───── DATA ─────

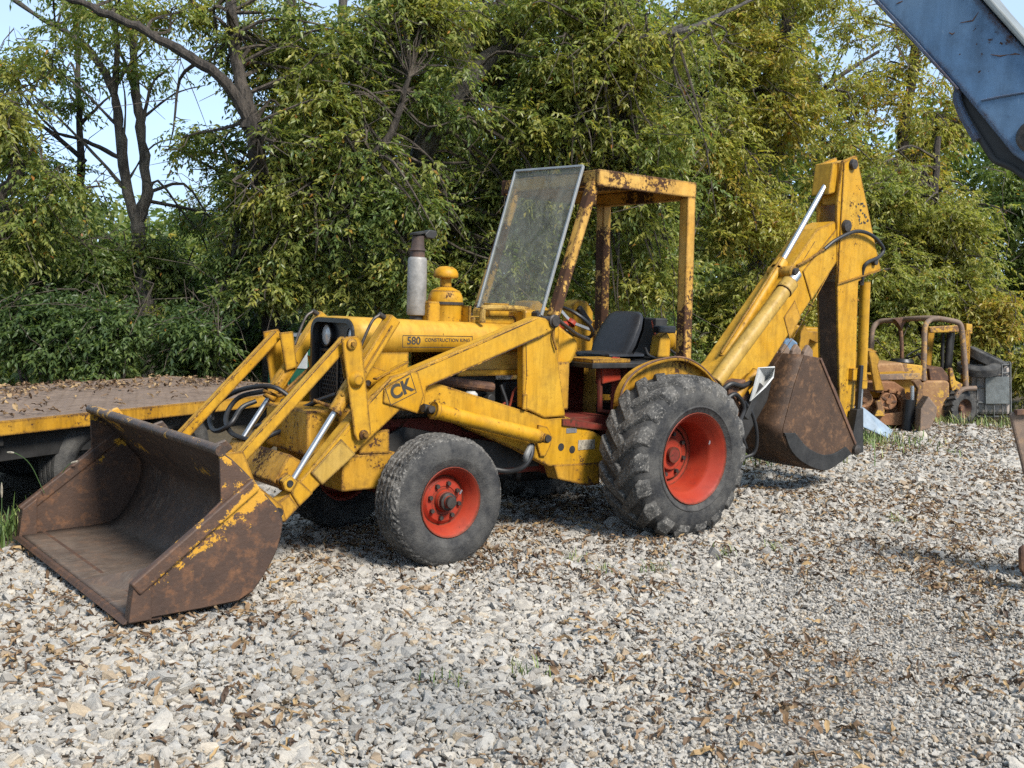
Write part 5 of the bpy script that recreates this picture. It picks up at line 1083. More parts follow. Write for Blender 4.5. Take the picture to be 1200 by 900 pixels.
# bucket cylinder behind the dipper
p4, p5 = Vector((-3.527, 0.060, 2.038)), Vector((-3.554, 0.060, 0.986)); k = MB().cyl(p4, p5, .052, 20); bcy = part(k, 'bucket_cylinder', Y_, 0)
MB().cyl(p5, Vector((-3.549, 0.060, 0.568)), .024, 14).build('rod', M['chrome'], bcy)
MB().cyl(p5 + Vector((0, 0, .06)), p5 - Vector((0, 0, .03)), .06, 20).build('gland_nut', Y_, bcy)
part(MB().box(((-3.338, 0.200, 1.053)[0] - .02, .10, (-3.338, 0.200, 1.053)[2]), ((-3.197, 0.200, 1.174)[0], .20, (-3.197, 0.200, 1.174)[2])), 'pipe_clamp', Y_, .006)
part(MB().bar((-3.293, 0.220, 1.207), (-3.274, 0.220, 0.649), .035, .05), 'bucket_link', M['black'], .006)
part(MB().prism([(-3.218, 0.240, 0.772), (-3.318, 0.240, 0.785), (-3.360, 0.240, 0.340), (-3.217, 0.240, 0.332), (-3.150, 0.240, 0.438)], .17, .26), 'link_plate', M['dark'], .006)
part(MB().lathe([(-.5, .05), (.02, .05), (.03, .03), (.03, 0)], (-3.121, 0.330, 0.392), (0, 1, 0), 18), 'bucket_pin', M['bolt'], 0)
part(MB().tube(catmull([(-2.682, 0.160, 2.312), (-2.820, 0.190, 2.408), (-3.099, 0.210, 2.506), (-3.373, 0.210, 2.483), (-3.591, 0.200, 2.371), (-3.525, 0.200, 2.283), (-3.342, 0.190, 2.215), (-3.323, 0.160, 2.131), (-3.350, 0.140, 2.014)]), .018, 10), 'hydraulic_hose', M['hose'], 0)
part(MB().tube(catmull([(-2.293, 0.150, 2.140), (-2.417, 0.160, 2.186), (-2.580, 0.160, 2.266), (-2.708, 0.160, 2.321)]), .012, 8), 'steel_pipe', YW, 0)
part(MB().cyl((-3.342, 0.140, 2.098), (-3.352, 0.130, 1.998), .026, 10), 'hose_fitting', M['bolt'], 0)
# digging bucket, curled with its teeth up
HB = .31
bs = [(-2.484, 0.310, 1.277), (-2.378, 0.310, 1.151), (-2.044, 0.310, 0.767), (-2.007, 0.310, 0.613), (-2.157, 0.310, 0.439), (-2.358, 0.310, 0.323), (-2.627, 0.310, 0.248), (-2.851, 0.310, 0.315), (-3.051, 0.310, 0.393), (-3.151, 0.310, 0.387), (-3.062, 0.310, 0.576), (-2.707, 0.310, 1.001)]
bkt = MB()
outer = [(-2.249, 0.310, 1.318), (-2.121, 0.310, 1.038), (-2.031, 0.310, 0.767), (-1.994, 0.310, 0.613), (-2.120, 0.310, 0.434), (-2.347, 0.310, 0.300), (-2.642, 0.310, 0.222)]
rows = [[(p[0], y, p[2]) for y in (-HB, -HB / 3, HB / 3, HB)] for p in [tuple(v) for v in catmull(outer, 4)]]
bkt.sheet(rows)
db = part(bkt, 'digging_bucket', M['bucket_dark'], 0, solid=.02)
bs2 = [tuple(v) for v in catmull([(-2.249, 0.310, 1.318), (-2.121, 0.310, 1.038), (-2.031, 0.310, 0.767), (-1.994, 0.310, 0.613), (-2.120, 0.310, 0.434), (-2.347, 0.310, 0.300), (-2.642, 0.310, 0.222), (-2.867, 0.310, 0.280), (-3.054, 0.310, 0.360)], 4)] + [(-3.179, 0.310, 0.386), (-3.062, 0.310, 0.576), (-2.748, 0.310, 1.000), (-2.457, 0.310, 1.293)]
for s in (1, -1):
    MB().prism(bs2, s * (HB - .012), s * (HB + .010)).build('side_plate', M['bucket_dark'], db, bevel=.004)
    MB().bar((-3.117, 0.310, 0.448) if s > 0 else tuple(Vector((-3.117, 0.310, 0.448)) * 1 - Vector((0, .62, 0))), (-2.483, 0.310, 1.285) if s > 0 else tuple(Vector((-2.483, 0.310, 1.285)) - Vector((0, .62, 0))), .045, .03).build('side_rib', M['rust'], db, bevel=.006)
MB().prism([(-2.483, 0.310, 1.285), (-2.249, 0.310, 1.318), (-2.231, 0.310, 1.224), (-2.440, 0.310, 1.190)], -HB, HB).build('lip', M['rust'], db, bevel=.005)
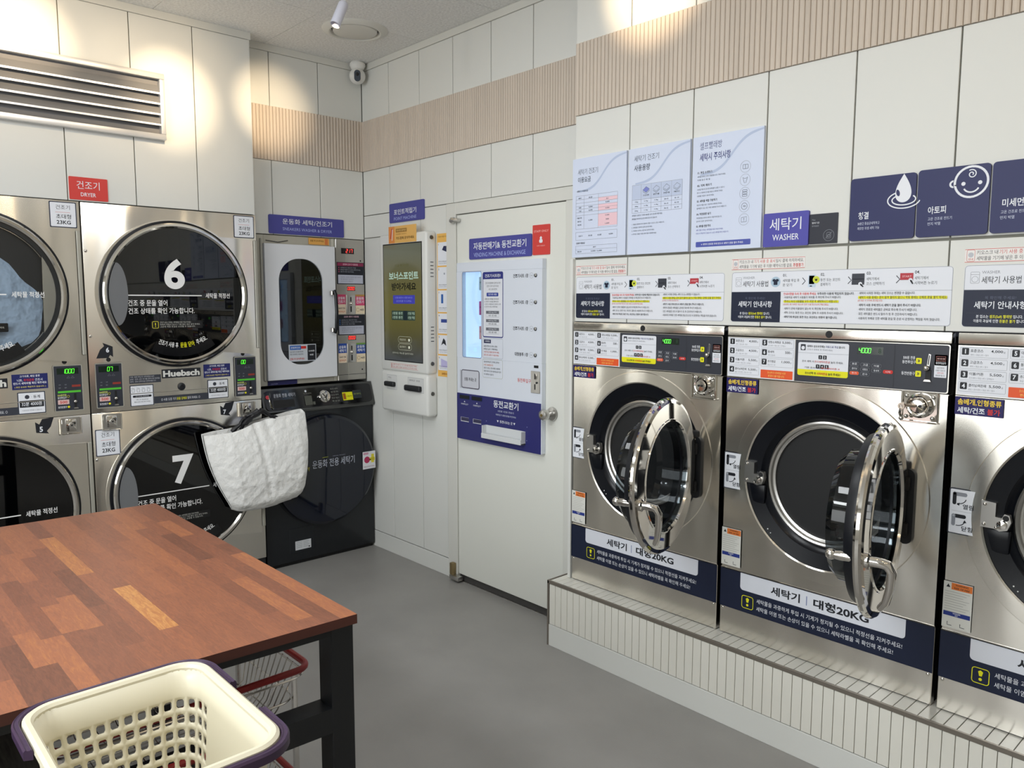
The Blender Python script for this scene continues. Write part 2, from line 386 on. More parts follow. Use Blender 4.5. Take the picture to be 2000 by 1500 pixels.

─────

Reproduce all entries exactly. Pictures do not belong in the copy.

* RESPONSE TO THE TASK *
Write part 5 of the bpy script that recreates this picture. It picks up at line 1083. More parts follow. Write for Blender 4.5. Take the picture to be 1200 by 900 pixels.
# bucket cylinder behind the dipper
p4, p5 = Vector((-3.527, 0.060, 2.038)), Vector((-3.554, 0.060, 0.986)); k = MB().cyl(p4, p5, .052, 20); bcy = part(k, 'bucket_cylinder', Y_, 0)
MB().cyl(p5, Vector((-3.549, 0.060, 0.568)), .024, 14).build('rod', M['chrome'], bcy)
MB().cyl(p5 + Vector((0, 0, .06)), p5 - Vector((0, 0, .03)), .06, 20).build('gland_nut', Y_, bcy)
part(MB().box(((-3.338, 0.200, 1.053)[0] - .02, .10, (-3.338, 0.200, 1.053)[2]), ((-3.197, 0.200, 1.174)[0], .20, (-3.197, 0.200, 1.174)[2])), 'pipe_clamp', Y_, .006)
part(MB().bar((-3.293, 0.220, 1.207), (-3.274, 0.220, 0.649), .035, .05), 'bucket_link', M['black'], .006)
part(MB().prism([(-3.218, 0.240, 0.772), (-3.318, 0.240, 0.785), (-3.360, 0.240, 0.340), (-3.217, 0.240, 0.332), (-3.150, 0.240, 0.438)], .17, .26), 'link_plate', M['dark'], .006)
part(MB().lathe([(-.5, .05), (.02, .05), (.03, .03), (.03, 0)], (-3.121, 0.330, 0.392), (0, 1, 0), 18), 'bucket_pin', M['bolt'], 0)
part(MB().tube(catmull([(-2.682, 0.160, 2.312), (-2.820, 0.190, 2.408), (-3.099, 0.210, 2.506), (-3.373, 0.210, 2.483), (-3.591, 0.200, 2.371), (-3.525, 0.200, 2.283), (-3.342, 0.190, 2.215), (-3.323, 0.160, 2.131), (-3.350, 0.140, 2.014)]), .018, 10), 'hydraulic_hose', M['hose'], 0)
part(MB().tube(catmull([(-2.293, 0.150, 2.140), (-2.417, 0.160, 2.186), (-2.580, 0.160, 2.266), (-2.708, 0.160, 2.321)]), .012, 8), 'steel_pipe', YW, 0)
part(MB().cyl((-3.342, 0.140, 2.098), (-3.352, 0.130, 1.998), .026, 10), 'hose_fitting', M['bolt'], 0)
# digging bucket, curled with its teeth up
HB = .31
bs = [(-2.484, 0.310, 1.277), (-2.378, 0.310, 1.151), (-2.044, 0.310, 0.767), (-2.007, 0.310, 0.613), (-2.157, 0.310, 0.439), (-2.358, 0.310, 0.323), (-2.627, 0.310, 0.248), (-2.851, 0.310, 0.315), (-3.051, 0.310, 0.393), (-3.151, 0.310, 0.387), (-3.062, 0.310, 0.576), (-2.707, 0.310, 1.001)]
bkt = MB()
outer = [(-2.249, 0.310, 1.318), (-2.121, 0.310, 1.038), (-2.031, 0.310, 0.767), (-1.994, 0.310, 0.613), (-2.120, 0.310, 0.434), (-2.347, 0.310, 0.300), (-2.642, 0.310, 0.222)]
rows = [[(p[0], y, p[2]) for y in (-HB, -HB / 3, HB / 3, HB)] for p in [tuple(v) for v in catmull(outer, 4)]]
bkt.sheet(rows)
db = part(bkt, 'digging_bucket', M['bucket_dark'], 0, solid=.02)
bs2 = [tuple(v) for v in catmull([(-2.249, 0.310, 1.318), (-2.121, 0.310, 1.038), (-2.031, 0.310, 0.767), (-1.994, 0.310, 0.613), (-2.120, 0.310, 0.434), (-2.347, 0.310, 0.300), (-2.642, 0.310, 0.222), (-2.867, 0.310, 0.280), (-3.054, 0.310, 0.360)], 4)] + [(-3.179, 0.310, 0.386), (-3.062, 0.310, 0.576), (-2.748, 0.310, 1.000), (-2.457, 0.310, 1.293)]
for s in (1, -1):
    MB().prism(bs2, s * (HB - .012), s * (HB + .010)).build('side_plate', M['bucket_dark'], db, bevel=.004)
    MB().bar((-3.117, 0.310, 0.448) if s > 0 else tuple(Vector((-3.117, 0.310, 0.448)) * 1 - Vector((0, .62, 0))), (-2.483, 0.310, 1.285) if s > 0 else tuple(Vector((-2.483, 0.310, 1.285)) - Vector((0, .62, 0))), .045, .03).build('side_rib', M['rust'], db, bevel=.006)
MB().prism([(-2.483, 0.310, 1.285), (-2.249, 0.310, 1.318), (-2.231, 0.310, 1.224), (-2.440, 0.310, 1.190)], -HB, HB).build('lip', M['rust'], db, bevel=.005)
The Blender Python script for this scene continues. Write part 2, from line 386 on. More parts follow. Use Blender 4.5. Take the picture to be 2000 by 1500 pixels.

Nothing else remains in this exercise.